The U.S. stock market will be closed on Thursday, Nov. 28, for Thanksgiving, and trading will resume on Friday to wrap up a strong November.
But before it does, let’s examine the historical trends that could shape the market’s performance in the coming sessions.
Thanksgiving week has historically been bullish. Over the past 50 years , the S&P 500 (SPX) has averaged a 0.6% gain, with 70% of returns positive.
In comparison, other weeks show a smaller average gain of 0.2%, with positive returns only 56% of the time.
By day, Monday has been slightly negative but averages a small gain of 0.2%.
The day before Thanksgiving is historically a strong performer, with Wednesday showing positive returns 76% of the time and an average gain of 0.3%.
Other days typically see less volatility.
Historically, the S&P 500 has risen 60% of the time during Thanksgiving week, with an average return of 0.3% and a median gain of 0.5% since 1928.
In presidential election years, the index has traded up 75% of the time, with an average return of 0.9% and a median gain of 1.1%.
However, the week following Thanksgiving in election years tends to be weaker, with the S&P 500 down 67% of the time, showing an average loss of 1.1% and a median decline of 0.7%.
Despite this, buying during the post-Thanksgiving dip in presidential election years has historically paid off, with the S&P 500 up 75% of the time from Thanksgiving to year-end, showing an average return of 1.4% and a median gain of 1.6%.

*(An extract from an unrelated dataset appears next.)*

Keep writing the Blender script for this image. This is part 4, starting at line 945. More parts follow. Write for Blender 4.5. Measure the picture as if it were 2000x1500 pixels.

According to FactSet data , the S&P 500 has already seen a significant rally in 2024, up by 26% through Monday.
While the median gain for the final week of November is nearly double the historical average for one-week periods since 1945, analysts noted that the median return has typically been in line with the average of 0.2% when the year-to-date gain exceeds 20%.
Black Friday, the day after Thanksgiving in the U.S., is a major retail event that provides insights into consumer spending and investor confidence.
Strong Black Friday sales suggest a profitable shopping season, often reflected in rising retail stock prices. However, disappointing sales can signal reduced consumer spending, causing market reactions.
In 2023, 200.4 million shoppers spent over $966 billion from Thanksgiving through Cyber Monday. Popular items included food, decorations, clothing, and electronics.
Investors use Black Friday sales to gauge the retail sector. Lower sales might indicate slower economic growth. Markets typically see increased trading activity and higher returns before holidays, known as the “holiday effect.”
From 2001 to 2023, the S&P 500’s performance around Thanksgiving was mixed, with positive returns about half the time. The retail sector, however, usually outperforms the broader market during this period.